Nella sua predica il Cardinale invita il parroco ad ampliare la cappella dell’altare maggiore,  perché si possa costruire il coro, rispettando gli affreschi che ornano il catino  absidale. Esso dovrà diventare il luogo elettivo per la continua formazione del parroco, dove il clero dovrà dedicarsi alla lettura del breviario ed alla meditazione, affinando la propria spiritualità, lontano dalle tentazioni e dagli usi  mondani. Se possibile si eriga un altare dignitoso alla Santa Vergine perchè quello che si dice altare altro non è che un affresco dipinto sul fondo della chiesa. Auspica che tutti gli abitanti del vicus edifichino l’oratorio di San Rocco, perché non succeda, come è successo, che i sassi e le pietre già accumulate per questo scopo, vengano usate da privati  e, prese in prestito, non vengano poi restituite. Richiama tutti a non usare in proprio i beni di pertinenza della parrocchia.  Un elogio al parroco il quale diligentemente ogni domenica tiene la dottrina cristiana agli uomini ed alle donne. La confraternita del Santissimo Sacramento fin da ora e con regole stampate, viene eretta in scuola del Corpus Domini, cui si incorpora la scuola di San Giacomo con i suoi emolumenti. In considerazione della riconosciuta qualità di maestro di scuola, “il curato veda i giorni feriali di insegnare ai poveri putti legger et la dottrina cristiana. 

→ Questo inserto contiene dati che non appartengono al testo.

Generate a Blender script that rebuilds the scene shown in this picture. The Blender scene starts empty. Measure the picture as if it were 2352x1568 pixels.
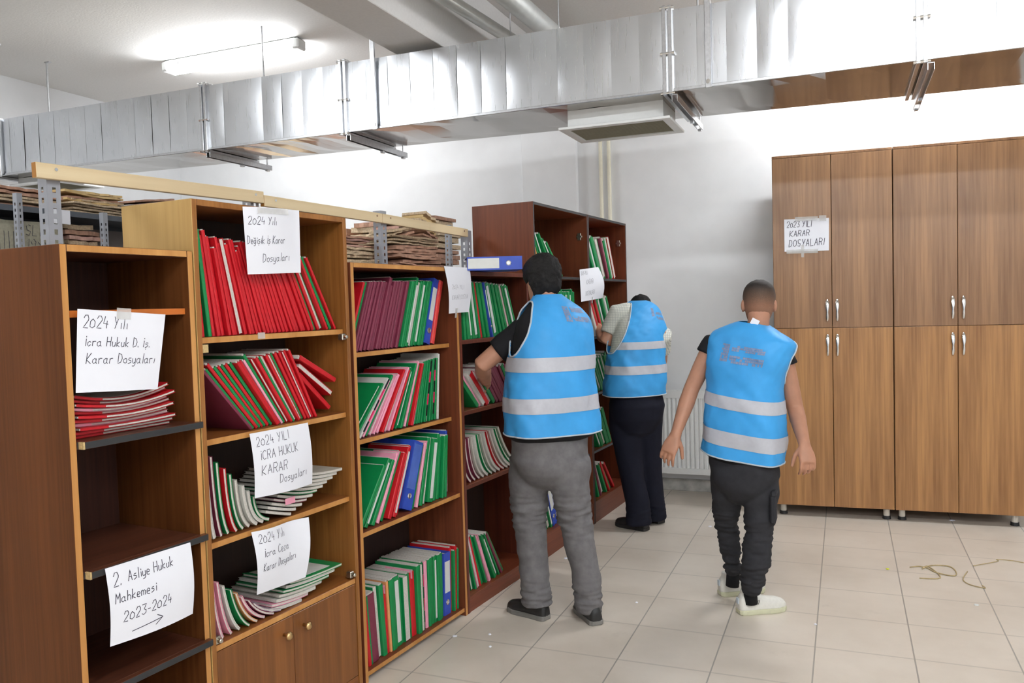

Dopo questi inviti il Cardinale ricorda quali siano i doveri per ogni fedele di Cristo, con parole semplici, intelligibili per tutti i presenti,  che ad esclusione dei parroci dei dintorni e dei titolari del Castello, non dovevano avere molta dimestichezza con dotte disquisizioni. Costante Il riferimento alla Eucaristia ed alla adorazione  del Santissimo Sacramento, per il quale appunto viene istituita la confraternita e le sante quarantore.  Ma  da quelle parole, annota il nostro cronista, appariva tutta la santità dell’uomo  che “Di famiglia ricca e potente, fu capace di operare un distacco netto dagli stili di vita caratteristici della sua dignità mondana e dedicare tutto sé stesso al servizio di Dio e della Chiesa”.  Qui Aloisius de Brusatoribus, nostro relatore si scusa, la sua penna non riuscirà a riportare degnamente tutte quelle parole, che comunque rimarranno sempre e indelebilmente nel suo cuore. Alla fine della S Messa solenne il Santo Cardinale impartisce la benedizione e si congeda. Lo attende un colloquio in casa parrocchiale col Parroco, i Parroci dei dintorni, i rappresentanti del Comune di Jerago, i titolari del Castello , i rappresentanti della Scuola di San Giacomo e del Santissimo Sacramento

Si è fatto mezzogiorno,  in tempo per una cena frugale in parrocchia, preparata con amorevole cura dalla mamma del parroco don Giussani, la quale per molto tempo racconterà, con rammarico, di non aver potuto preparare per quel Sant’uomo  altro  che un brodo di pollo con pane misto, verdure cotte condite con olio di olive nostrane e pollo lesso, quelle erano state infatti le disposizioni per la cena date dal segretario del Cardinale. Nel primo pomeriggio il Cardinale Carlo, lasciata Jerago, accompagnato ancora da tutti i parrocchiani fino al molino Scalone di Orago,   si reca a visitare la chiesa di Santo Stefano in Oggiona.